start COLLECTED DATA
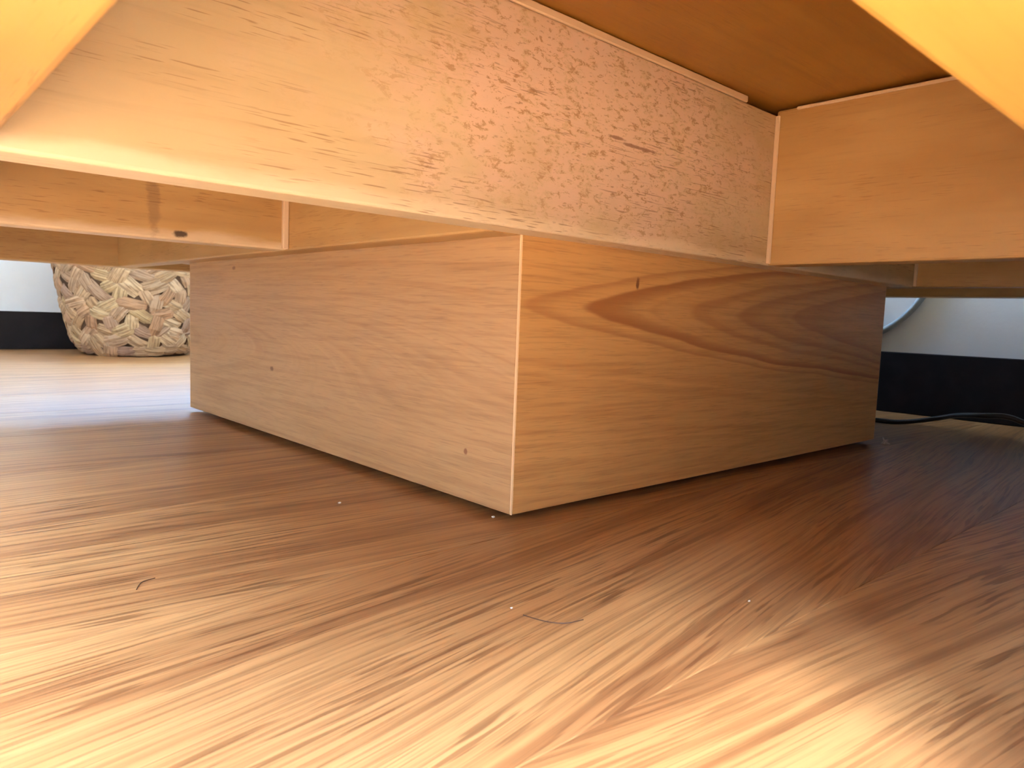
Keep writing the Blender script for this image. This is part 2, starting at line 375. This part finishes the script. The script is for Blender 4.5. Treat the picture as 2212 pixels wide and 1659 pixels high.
# plinth: four mitred panels and pale corner edging, on little glides
PT = 0.340
th = 0.018
def mitred(name, mat, pts):
    """a panel with 45 degree ends: pts = outer a, outer b, inner b, inner a (x, y)"""
    bm = bmesh.new()
    lo = [bm.verts.new((px - TX, py - TY, PB)) for px, py in pts]; hi = [bm.verts.new((px - TX, py - TY, PT)) for px, py in pts]
    bm.faces.new(lo[::-1]); bm.faces.new(hi)
    for i in range(4): bm.faces.new((lo[i], lo[(i + 1) % 4], hi[(i + 1) % 4], hi[i]))
    bmesh.ops.recalc_face_normals(bm, faces=bm.faces)
    bmesh.ops.bevel(bm, geom=list(bm.edges), offset=0.0006, segments=1, affect='EDGES')
    return link(name, bm, mat, table)
c = 0.0013
mitred('plinth_panel', M_right, [(PX0 + c, PY0), (PX1 - c, PY0), (PX1 - th, PY0 + th), (PX0 + th, PY0 + th)])
mitred('plinth_panel', M_left, [(PX0, PY0 + c), (PX0, PY1 - c), (PX0 + th, PY1 - th), (PX0 + th, PY0 + th)])
mitred('plinth_panel', M_right, [(PX0 + c, PY1), (PX1 - c, PY1), (PX1 - th, PY1 - th), (PX0 + th, PY1 - th)])
mitred('plinth_panel', M_left, [(PX1, PY0 + c), (PX1, PY1 - c), (PX1 - th, PY1 - th), (PX1 - th, PY0 + th)])
for px, py, sx, sy in ((PX0, PY0, 1, 1), (PX1, PY0, -1, 1), (PX0, PY1, 1, -1), (PX1, PY1, -1, -1)):
    bm = bmesh.new()
    pts = [(px + sx * c, py), (px + sx * 0.0004, py + sy * 0.0004), (px, py + sy * c), (px + sx * 0.006, py + sy * 0.006)]
    lo = [bm.verts.new((a - TX, b - TY, PB)) for a, b in pts]; hi = [bm.verts.new((a - TX, b - TY, PT)) for a, b in pts]
    bm.faces.new(lo); bm.faces.new(hi)
    for i in range(4): bm.faces.new((lo[i], lo[(i + 1) % 4], hi[(i + 1) % 4], hi[i]))
    bmesh.ops.recalc_face_normals(bm, faces=bm.faces)
    o = link('corner_edging', bm, M_edge, table); o['label'] = 'thin pale corner edging'
    bm = bmesh.new(); bmesh.ops.create_cone(bm, cap_ends=True, segments=16, radius1=0.012, radius2=0.010, depth=PB)
    link('glide', bm, flat('glide_plastic', (0.08, 0.06, 0.05), 0.5) if 'glide_plastic' not in bpy.data.materials else bpy.data.materials['glide_plastic'],
         table, (px + sx * 0.05 - TX, py + sy * 0.05 - TY, PB / 2))

RT = 0.026
LX, RY, EX, EY = 0.0402, 0.0601, 1.2517, 1.285     # inner faces of the outer frame
OW = 0.045
AY, DX, HX, KY = 0.3441, 0.3158, 0.9912, 1.042
# outer frame
part('apron', M_outery, LX - OW, LX, RY - OW, EY + OW, ZB, ZT, 0.003, 3)
part('apron', M_outer, LX + 0.0003, EX - 0.0003, RY - OW, RY, ZB, ZT, 0.003, 3)
part('apron', M_railx, LX + 0.0003, EX - 0.0003, EY, EY + OW, ZB, ZT, 0.002)
part('apron', M_raily, EX, EX + OW, RY - OW, EY + OW, ZB, ZT, 0.002)
# the pinwheel of rails that grips the plinth, and a short rib in each bay
part('rail', M_long, LX + 0.0003, HX - 0.0003, AY, AY + RT, ZB, ZT - 0.0068, 0.0018, 3)
part('rail', M_raily, DX, DX + RT, AY + RT + 0.0003, EY - 0.0003, ZB, ZT - 0.002, 0.002)
part('rail', M_raily, HX, HX + RT, RY + 0.0003, KY - 0.0003, ZB, ZT - 0.003, 0.002)
part('rail', M_railx, DX + RT + 0.0003, EX - 0.0003, KY, KY + RT, ZB, ZT - 0.002, 0.002)
BX, CY = 0.6247, 0.6783
part('rib', M_raily, BX, BX + RT, RY + 0.0003, AY - 0.0003, ZB, ZT - 0.003, 0.002)
part('rib', M_ribc, LX + 0.0003, DX - 0.0003, CY, CY + RT, ZB, ZT - 0.002, 0.002)
part('rib', M_railx, HX + RT + 0.0003, EX - 0.0003, CY, CY + RT, ZB, ZT - 0.002, 0.002)
part('rib', M_raily, BX, BX + RT, KY + RT + 0.0003, EY - 0.0003, ZB, ZT - 0.002, 0.002)
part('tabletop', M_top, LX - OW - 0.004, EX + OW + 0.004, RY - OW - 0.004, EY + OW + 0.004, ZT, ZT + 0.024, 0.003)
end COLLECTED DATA
WHAT IS BEING ASKED:
Images should not appear in the copy; retype the listing above exactly.

RESPONSE TO THE TASK:
Keep writing the Blender script for this image. This is part 2, starting at line 375. This part finishes the script. The script is for Blender 4.5. Treat the picture as 2212 pixels wide and 1659 pixels high.
# plinth: four mitred panels and pale corner edging, on little glides
PT = 0.340
th = 0.018
def mitred(name, mat, pts):
    """a panel with 45 degree ends: pts = outer a, outer b, inner b, inner a (x, y)"""
    bm = bmesh.new()
    lo = [bm.verts.new((px - TX, py - TY, PB)) for px, py in pts]; hi = [bm.verts.new((px - TX, py - TY, PT)) for px, py in pts]
    bm.faces.new(lo[::-1]); bm.faces.new(hi)
    for i in range(4): bm.faces.new((lo[i], lo[(i + 1) % 4], hi[(i + 1) % 4], hi[i]))
    bmesh.ops.recalc_face_normals(bm, faces=bm.faces)
    bmesh.ops.bevel(bm, geom=list(bm.edges), offset=0.0006, segments=1, affect='EDGES')
    return link(name, bm, mat, table)
c = 0.0013
mitred('plinth_panel', M_right, [(PX0 + c, PY0), (PX1 - c, PY0), (PX1 - th, PY0 + th), (PX0 + th, PY0 + th)])
mitred('plinth_panel', M_left, [(PX0, PY0 + c), (PX0, PY1 - c), (PX0 + th, PY1 - th), (PX0 + th, PY0 + th)])
mitred('plinth_panel', M_right, [(PX0 + c, PY1), (PX1 - c, PY1), (PX1 - th, PY1 - th), (PX0 + th, PY1 - th)])
mitred('plinth_panel', M_left, [(PX1, PY0 + c), (PX1, PY1 - c), (PX1 - th, PY1 - th), (PX1 - th, PY0 + th)])
for px, py, sx, sy in ((PX0, PY0, 1, 1), (PX1, PY0, -1, 1), (PX0, PY1, 1, -1), (PX1, PY1, -1, -1)):
    bm = bmesh.new()
    pts = [(px + sx * c, py), (px + sx * 0.0004, py + sy * 0.0004), (px, py + sy * c), (px + sx * 0.006, py + sy * 0.006)]
    lo = [bm.verts.new((a - TX, b - TY, PB)) for a, b in pts]; hi = [bm.verts.new((a - TX, b - TY, PT)) for a, b in pts]
    bm.faces.new(lo); bm.faces.new(hi)
    for i in range(4): bm.faces.new((lo[i], lo[(i + 1) % 4], hi[(i + 1) % 4], hi[i]))
    bmesh.ops.recalc_face_normals(bm, faces=bm.faces)
    o = link('corner_edging', bm, M_edge, table); o['label'] = 'thin pale corner edging'
    bm = bmesh.new(); bmesh.ops.create_cone(bm, cap_ends=True, segments=16, radius1=0.012, radius2=0.010, depth=PB)
    link('glide', bm, flat('glide_plastic', (0.08, 0.06, 0.05), 0.5) if 'glide_plastic' not in bpy.data.materials else bpy.data.materials['glide_plastic'],
         table, (px + sx * 0.05 - TX, py + sy * 0.05 - TY, PB / 2))

RT = 0.026
LX, RY, EX, EY = 0.0402, 0.0601, 1.2517, 1.285     # inner faces of the outer frame
OW = 0.045
AY, DX, HX, KY = 0.3441, 0.3158, 0.9912, 1.042
# outer frame
part('apron', M_outery, LX - OW, LX, RY - OW, EY + OW, ZB, ZT, 0.003, 3)
part('apron', M_outer, LX + 0.0003, EX - 0.0003, RY - OW, RY, ZB, ZT, 0.003, 3)
part('apron', M_railx, LX + 0.0003, EX - 0.0003, EY, EY + OW, ZB, ZT, 0.002)
part('apron', M_raily, EX, EX + OW, RY - OW, EY + OW, ZB, ZT, 0.002)
# the pinwheel of rails that grips the plinth, and a short rib in each bay
part('rail', M_long, LX + 0.0003, HX - 0.0003, AY, AY + RT, ZB, ZT - 0.0068, 0.0018, 3)
part('rail', M_raily, DX, DX + RT, AY + RT + 0.0003, EY - 0.0003, ZB, ZT - 0.002, 0.002)
part('rail', M_raily, HX, HX + RT, RY + 0.0003, KY - 0.0003, ZB, ZT - 0.003, 0.002)
part('rail', M_railx, DX + RT + 0.0003, EX - 0.0003, KY, KY + RT, ZB, ZT - 0.002, 0.002)
BX, CY = 0.6247, 0.6783
part('rib', M_raily, BX, BX + RT, RY + 0.0003, AY - 0.0003, ZB, ZT - 0.003, 0.002)
part('rib', M_ribc, LX + 0.0003, DX - 0.0003, CY, CY + RT, ZB, ZT - 0.002, 0.002)
part('rib', M_railx, HX + RT + 0.0003, EX - 0.0003, CY, CY + RT, ZB, ZT - 0.002, 0.002)
part('rib', M_raily, BX, BX + RT, KY + RT + 0.0003, EY - 0.0003, ZB, ZT - 0.002, 0.002)
part('tabletop', M_top, LX - OW - 0.004, EX + OW + 0.004, RY - OW - 0.004, EY + OW + 0.004, ZT, ZT + 0.024, 0.003)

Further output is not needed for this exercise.